— То, что ты делал в Чечне, и то, что ты делаешь здесь: имеет ли это общие черты какие-то? Изменились ли твои оценки первой чеченской и второй чеченской кампании?
— Что касается Чечни, мои оценки не изменились в связи с первой войной и, отчасти, со второй войной тоже. Потому что тогда российской стороне можно было вести себя иначе и не положить такое количество гражданского населения. Всё-таки там десятки тысяч человек погибли. Конечно, не двести тысяч, как утверждают «ичкерийцы». «Мемориал» даёт от сорока до шестидесяти — статистики нормальной до сих пор нет. Помнятся и чудовищные фильтрационные пункты, и колоссальное количество гражданского населения, которое прошло через эту мясорубку, через все эти издевательства. Это всё, на мой взгляд, абсолютно недопустимо.
Во вторую войну вели себя ещё более жёстко, хотя погибших было значительно меньше, потому что люди уже научились многому. В первую войну колоссальное количество жертв объяснялось тем, что люди просто не умели прятаться, не умели себя вести, оберегать себя от обстрелов. К тому же, во вторую войну практически вся Чечня находилась на выезде.

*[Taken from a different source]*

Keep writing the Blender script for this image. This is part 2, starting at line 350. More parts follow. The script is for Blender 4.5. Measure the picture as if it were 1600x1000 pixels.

Но я хочу заметить сейчас, что по части издевательств украинцы наших обогнали. Наши проигрывают в этом конкурсе. Возможно, по части пыток и издевательств украинцы имеют куда более серьёзные традиции? Я узнаю здесь о том, что происходило с захваченными в плену, — в Чечне о подобных издевательствах никто слыхом не слыхивал…
Из дня сегодняшнего по итогам чеченской войны могу сказать: конечно, с этим нужно было что-то делать, потому что весь Кавказ трещал по швам. Если бы на самом деле вот это ваххабитское подполье сумело выйти из национальных квартир — потому что оно всё же оставалось обособленным, каждое подполье в пределах собственной республики, — то последствия могли бы быть гораздо более серьёзными. Это был наш опыт борьбы с ИГИЛ. Это была вещь необходимая, и задача была решена. И вот это можно полностью поставить в заслугу руководства России. Ваххабитское сопротивление оказалось вытеснено за пределы России, что очень важно. И сейчас его, между прочим, уничтожают на территории Сирии, что тоже представляется необычайно разумным.
Но главное сегодня происходит здесь. Я вообще считаю, что Донбасс — в авангарде русского мира.
…в хорошем настроении я выпил свою рюмку, и Бабицкий вызвался меня довезти к месту моего обитания.
Выяснилось, что он здесь взял внаём «копейку», которая к тому же не заводилась, поэтому Бабицкий всегда парковал её на пригорке — благо, Донецк город неровный, на холмах построенный.
Мы уселись в машину, Бабицкий включил зажигание, снял машину с ручника, поставил на нейтралку, мы покатились, потом врубил первую — и мы завелись.
Был уютный осенний вечер, почти ночь, и в который раз я думал о том, что Корней Чуковский был прав: в России надо жить долго. Умные люди в России меняются так, что их, усни ты лет на двадцать, можно и не узнать.
…и про кума Захарченко тоже был прав. Жалко кума.
Вернувшись в своё пристанище, я вдруг вспомнил эту аналогию бывшего товарища Бабицкого — про Крым и комнату из коммунальной квартиры, которую Россия прибрала.
Это ведь по-своему трогательная аналогия, которая неизбежно характеризует, насколько материалистично, даже несколько меркантильно сознание людей.
Но даже если принять эту аналогию во внимание, всё равно ведь смешно.
В доме, где случилась такая беда с крымской коммунальной комнатой, случалось всякое.
Там, к примеру, жило одно семейство, которое буквально в ежедневном режиме приходило в другие комнаты, разносило там в хлам всю мебель, сбивало люстру, убивало отца семейства, и потом объявляло семье: ваш отец был мерзавец, он готовил большую войну против соседей, но теперь вы спасены. На правах спасателей теперь мы будем пользоваться вашим водопроводом, газопроводом, да и вообще всем, что у вас тут течёт из кранов.
Однажды несколько сильных семейств, собравшись вместе, пришли в отдельную квартиру, и объявили: ребята, теперь вы будете жить отдельно, нет у вас никакой семьи. Давайте вы лучше будете резать друг друга. И разделило эту квартиру на семь частей, или даже больше.